SIMS Analysis of Oxygen Isotopes: Matrix Effects in Complex Minerals and Glasses

Eiler, John M., Graham, Colin, Valley, John W. (1997) SIMS analysis of oxygen isotopes: matrix effects in complex minerals and glasses. Chemical Geology, v. 138, pp. 221-244. View full-text pdf

Abstract

A large instrumental mass fractionation (IMF) occurs during the measurement of oxygen isotope ratios by secondary ion mass spectrometry and the magnitude of this fractionation can be dependent upon sample chemistry, resulting in so-called ‘matrix effects’. We have made 373 measurements of the 18O-/16O- ratio (±0.5-1.1‰ internal precision, 1 s.d.) in 40 silicate and phosphate minerals and glasses for the purpose of characterizing this matrix effect. The magnitude of IMF decreases with increasing atomic mass of the sample, although this relationship is too poorly defined to be the basis of a precise empirical correction scheme. IMF is well correlated with simple measures of chemistry among related minerals and glasses (e.g. forsterite content in olivine; Na/(Na + K) in feldspar glass), and with the atomic abundance of certain elements among several mineral groups (e.g. the sum: (Fe + Mn) in garnets, olivines and pyroxenes). Significant differences in IMF between minerals and glasses of the same chemical composition correlate with the mass of network modifying cations. Instrumental mass fractionation correlates strongly with sputter ratio for albite and seven silicate glasses.

Two mechanisms for producing matrix effects are proposed: (1) differences in the efficiency with which kinetic energy is transferred to the secondary oxygen atoms from the atoms in the near-surface region of the sample, and (2) simple variations in the fraction of sputtered oxygen atoms that are ionized, such that the observed instrumental fractionation diminishes as that fraction approaches 1. The correlation between sputter rate and instrumental mass fractionation in silicate glass and albite is well predicted by model (1).
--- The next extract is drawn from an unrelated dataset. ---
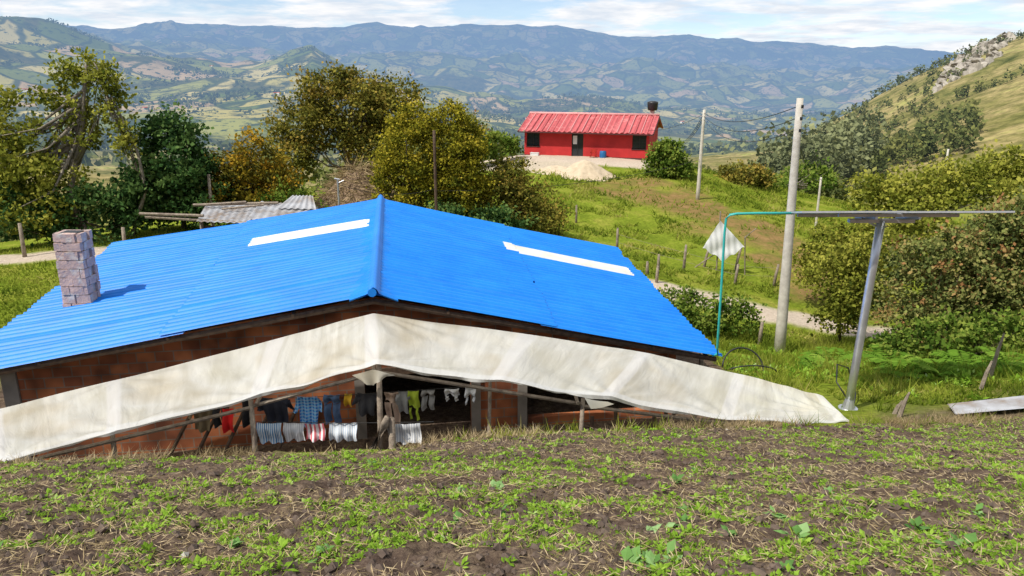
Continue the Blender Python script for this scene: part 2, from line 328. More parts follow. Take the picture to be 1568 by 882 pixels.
tree("laurel_tree",G(-15.4,35),[(-15.4,35,-4.4,1.75,1.6,2.2),(-15.3,35,-2.6,1.0,1,1.0),(-14.4,34.6,-5.2,1.4,1.2,1.7),(-16.6,35,-5.4,1.3,1.2,1.6)],mg_dark,None,.14,300,42,.18,.42,12,.6,lw=.42)
tree("orange_shrub",G(-12.1,35.5),[(-12.2,35.5,-4.7,1.7,1.4,1.7),(-11.2,35.3,-5.5,1.3,1.2,1.5),(-13.3,35.5,-5.7,1.2,1.2,1.3),(-12.0,35.5,-3.5,.8,.8,.8)],mg_orange,None,.12,240,42,.15,.4,12,.4)
tree("green_shrub",G(-10.3,34.5),[(-10.2,34.5,-6.1,1.5,1,1.1),(-13.2,34,-6.5,1.4,1,.9)],mg_green,None,.07,90,40,.16,.35,8)
tree("acacia_tree",G(-9.4,45),[(-9.6,45,-1.9,2.6,2.2,1.9),(-12.0,45,-3.0,2.0,1.8,1.6),(-7.0,45,-2.2,2.0,1.8,1.9),(-10.4,45,-.7,1.6,1.5,1.0),(-8.0,45,-4.2,2.2,2,1.6),(-12.6,44.5,-4.6,1.3,1.4,1.3)],mg_olive,barkpale,.24,500,46,.19,.52,30,.45)
tree("golden_tree",G(-4.6,35.5),[(-4.7,35.5,-4.0,1.5,1.4,2.3),(-4.6,35.5,-2.3,.9,.9,.9),(-5.3,35.3,-5.3,1.2,1.1,1.6)],mg_golden,None,.15,340,54,.12,.32,10,.6)
tree("golden_tree",G(-2.7,36),[(-2.8,36,-4.0,1.4,1.4,2.3),(-3.0,36,-2.1,.9,.9,.8),(-2.4,35.8,-5.3,1.3,1.2,1.6),(-2.1,36,-3.4,.8,.9,1.2)],mg_golden,None,.15,350,54,.12,.32,10,.6)
tree("elder_shrub",G(-.2,36.5),[(-.5,36.5,-6.0,1.4,1.2,1.5),(.9,36.5,-6.3,1.3,1.2,1.4),(0,36.4,-4.9,1.1,1,.9),(1.6,36,-6.9,1.0,1,.9)],mg_olive,None,.1,230,44,.14,.38,14,.4)
tree("hedge_shrub",G(-3.3,34.5),[(-3.5,34.3,-6.7,2.2,1,.8),(-1,34.5,-6.9,1.8,1,.8)],mg_dark,None,.07,130,40,.16,.35,8)
tree("bare_tree",G(-3.3,60),[(-3.2,60,-4.0,1.3,1.2,1.0),(-4.3,60,-4.8,1,1,.8)],mg_mix,barkpale,.12,60,24,.2,.4,26,.2)
tree("banana_shrub",G(-1.2,62),[(-1.2,62,-5.6,1.3,1.2,.9),(-3,61,-5.9,1.5,1.2,.9),(.0,63.8,-5.9,.6,.6,.6)],mg_green,None,.08,100,36,.32,.4,6,lw=.25)
tree("garden_shrub",G(11.4,56.5),[(11.4,56.5,-6.3,1.3,1.3,1.3),(12.2,56.3,-6.9,1.1,1,1.2),(10.6,56.3,-7.2,.8,.9,.9),(11.6,56.5,-5.4,.8,.8,.5)],mg_green,None,.12,210,44,.2,.35,8,.6)
tree("umbrella_tree",G(18.1,59),[(18,59,-7.8,1.9,1.6,.9),(17.1,59,-8.4,1.2,1.2,.8),(19.2,59,-8.3,1.1,1.1,.8)],mg_olive,None,.16,150,40,.22,.4,12,.3)
tree("coffee_shrub",G(11.5,25),[(11.4,25,-6.9,1.1,1.1,1.3),(12.2,25,-6.5,1.1,1,1.4),(11.0,24.5,-7.8,.8,.8,.8)],mg_yel,None,.07,190,44,.12,.32,12,.4)
tree("coffee_shrub",G(12.7,22),[(12.4,22,-6.4,1.3,1.1,1.6),(13.4,22,-6.2,1.2,1.1,1.7),(12.9,21.6,-7.4,1.4,1,1.1)],mg_mix,None,.08,290,44,.12,.32,14,.45)
tree("coffee_shrub",G(14.6,22.5),[(14.4,22.5,-5.5,1.3,1.1,1.6),(15.5,22.5,-5.3,1.2,1.1,1.8),(14.8,22,-6.9,1.6,1,1.4)],mg_mix,None,.08,300,44,.13,.32,14,.45)
tree("elder_shrub",G(17,24.5),[(16.8,24.5,-5.1,1.4,1.2,1.8),(18.2,24.5,-5.2,1.4,1.2,1.8),(17,24,-6.9,1.7,1,1.5)],mg_yel,None,.1,260,40,.15,.38,14,.45)
tree("elder_shrub",G(13.2,31),[(13.6,31,-7.2,1.3,1.1,1.3),(15.2,31,-6.9,1.4,1.1,1.4),(17,31,-6.8,1.4,1.1,1.4),(12.6,30.5,-7.8,.8,.8,1)],mg_yel,None,.1,260,40,.15,.38,14,.4)
tree("green_shrub",G(6.9,25),[(6.6,25,-8.0,1.0,.9,.7),(7.8,25.3,-8.3,.8,.8,.6),(5.8,25.5,-7.9,.8,.8,.6)],mg_green,None,.05,110,40,.12,.26,8)
tree("green_shrub",G(12.0,19.3),[(11.6,19.3,-7.0,.9,.8,.6),(13.2,19.5,-7.0,1.1,.8,.7),(10.3,19.5,-7.4,.6,.6,.5)],mg_green,None,.05,130,40,.12,.26,8)
tree("willow_tree",G(24.5,50),[(24.5,50,-7.9,2.0,2,1.4),(27,50,-7.6,2.2,2,1.6),(30,51,-7.2,2.4,2,1.8),(34,52,-7.0,2.6,2,2.0)],mg_yel,barkpale,.2,280,36,.26,.6,22,.3)
tree("willow_tree",G(22,62),[(21,62,-9.2,2,1.6,1.3),(25,64,-9.0,2.4,2,1.5)],mg_green,barkpale,.2,120,36,.28,.6,12,.3)
def far_trees(name,XY,hs,lm,nk,rel,shape=1.0):
    a=Acc(); XY=np.array(XY); z=hgt(XY[:,0],XY[:,1],True); k=np.repeat(np.arange(len(XY)),nk)
    h=np.array(hs); u=nrm(rng.normal(size=(len(k),3)))*(rng.random(len(k))**.4)[:,None]
    wid=(.36*h*shape)[k]; P=np.c_[XY[k],z[k]+h[k]*.52]+u*np.c_[wid,wid,h[k]*.46]
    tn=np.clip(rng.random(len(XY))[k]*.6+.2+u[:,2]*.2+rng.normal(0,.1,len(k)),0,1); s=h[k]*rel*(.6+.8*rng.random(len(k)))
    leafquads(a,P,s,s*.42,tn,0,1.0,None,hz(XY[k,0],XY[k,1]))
    return a.make(name,[lm])
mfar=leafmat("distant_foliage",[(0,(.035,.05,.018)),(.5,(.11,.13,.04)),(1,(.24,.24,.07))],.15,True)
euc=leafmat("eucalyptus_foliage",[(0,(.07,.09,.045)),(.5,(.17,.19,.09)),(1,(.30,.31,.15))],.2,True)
XY=[];H=[]
for i in range(46):
    x=49+rng.random()*24; y=140+rng.random()*40; XY.append((x*y/150,y)); H.append(9+rng.random()*8-abs(x-58)*.15)
far_trees("eucalyptus_grove",XY,H,euc,130,.075,.45)
XY=[];H=[]
for i in range(520):
    y=110+rng.random()**.8*90; a=.20+rng.random()*.40; XY.append((a*y,y)); H.append(2.5+rng.random()*4)
for i in range(240):
    y=75+rng.random()*35; a=.36+rng.random()*.5; XY.append((a*y,y)); H.append(2+rng.random()*2.5)
XY=np.array(XY);H=np.array(H); keep=fbm(XY[:,0]/18,XY[:,1]/18,3,90)>.0
far_trees("distant_trees",XY[keep],H[keep],mfar,70,.15)
XY=[];H=[]
for i in range(1700):
    y=200+rng.random()*160; a=.36+rng.random()*.40; XY.append((a*y,y)); H.append(1.0+rng.random()**2*3.6)
XY=np.array(XY);H=np.array(H); keep=fbm(XY[:,0]/25,XY[:,1]/25,3,95)>(-.02+.25*np.clip((XY[:,0]/XY[:,1]-.5)*4,0,1)*(XY[:,1]<285))
far_trees("hillside_shrubs",XY[keep],H[keep],mfar,34,.22)
XY=[];H=[]
for i in range(13000):
    y=420+rng.random()**.7*2300; a=-.75+rng.random()*1.5; XY.append((a*y,y)); H.append(5+rng.random()*7)
XY=np.array(XY);H=np.array(H); keep=fbm(XY[:,0]/160,XY[:,1]/160,4,97)>.10
far_trees("valley_trees",XY[keep],H[keep],mfar,8,.6,1.5)
XY=[];H=[]
for i in range(220):
    y=70+rng.random()*60; a=-.75+rng.random()*.75; XY.append((a*y,y)); H.append(2.5+rng.random()*3)
far_trees("tree_belt",XY,H,mfar,70,.16)
# ------------------------------------------------------------------ rocks on the right-hand hill
rockm=mat("grey_rock",(.46,.42,.36),(.26,.23,.19),.4,.9,bump=.5,bscale=1.5)
a=Acc()
for (ylo,yr,alo,ar_,cnt,hm_) in ((285,28,.555,.07,34,2.2),(262,16,.53,.09,26,2.0)):
    for i in range(cnt):
        y=ylo+rng.random()*yr; x=y*(alo+rng.random()*ar_); z=gz(x,y); h=.6+rng.random()*hm_
        v,f=tube([(x,y,z-2),(x+rng.normal(0,.4),y+.5,z+h*.4),(x+rng.normal(0,.5),y+1,z+h*.9),(x+rng.normal(0,.5),y+1.2,z+h)],[2.0,1.7,1.2,.5],7)
        v=v+rng.normal(0,.35,v.shape); a.add(v,f,0)
a.make("rock_outcrop",[rockm])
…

Our data suggest that a large range of silicate materials can be standardized using: (1) interpolation among chemically similar standards; (2) correlation of IMF with Fe + Mn content in materials rich in those elements; (3) model (1), particularly for materials that are compositionally related to standards.

One or more of these methods appear to be applicable to most silicate materials of interest and should permit accurate standardization of ion probe analyses without the stringent requirements that standards and unknowns be compositionally identical or compositionally similar members of the same solid solution series.

Figure 2. Values of IMF for olivines plotted against the mole fraction of forsterite (Mg/(Mg + Fe)). The correlation among forsteritic olivines is approximately linear (dashed line) and has a slope equal to that recently obtained in another laboratory (Riciputi and Paterson, 1997). The correlation must, however, be highly non-linear over its full length, since fayalite deviates from the extension of that straight line by 20‰. Error bars are 2s uncertainty in the mean.
Figure 3. Correlations between IMF and mole fractions of various elements in silicate minerals. Data are subdivided into four groups: XFe + XMn in all minerals containing > 1% Fe and/or Mn (including olivines, garnets, and pyroxenes), XCa in minerals rich in Ca (wollastonite, diopside, grossular). We have also plotted data vs. (XNa + XAl) or (XK + XAl) in albite, jadeite and orthoclase for comparison. All sets of points are joined by lines to quartz, which is free of all of the listed components and is a shared major constituent in all of the phases. IMF varies regularly with abundances of certain elements, irrespective of the phase in which it is present, and the sensitivity of IMF to abundance differs substantially among the elements. These observations suggest that IMF may be empirically fit based upon elemental compositions. Error bars are 2s uncertainty in the mean.
Figure 5. Differences in IMF between minerals and glasses of the same chemical composition show a correlation with the contrast in mass (M) between network-forming (Si, AlIV) and network modifying (Na, K, Mg, Fe, Ca, Mn, AlVI) cations. Quartz contains no network-modifying cations and has been plotted with value of 0 in the X-axis. This correlation may reflect preferential loss of some elements from the surfaces of glasses during sputtering (e.g. Na, K). Error bars are 2s uncertainty of the mean.
Figure 6. Instrumental mass fractionations (IMF) plotted vs. sputter rate, as measured by timed rastering experiments made independently of the analysis (Table 4). Data for albite and glasses are plotted; the arrow indicates the location along the horizontal axis of the point for zircon (IMF — 36.5‰). Error bars in IMF are 2s uncertainty in the mean. Errors in sputter rate are based on 2 s.d. reproducibilities in the measurement of raster pit depths. Multiple measurements of the same material have been averaged.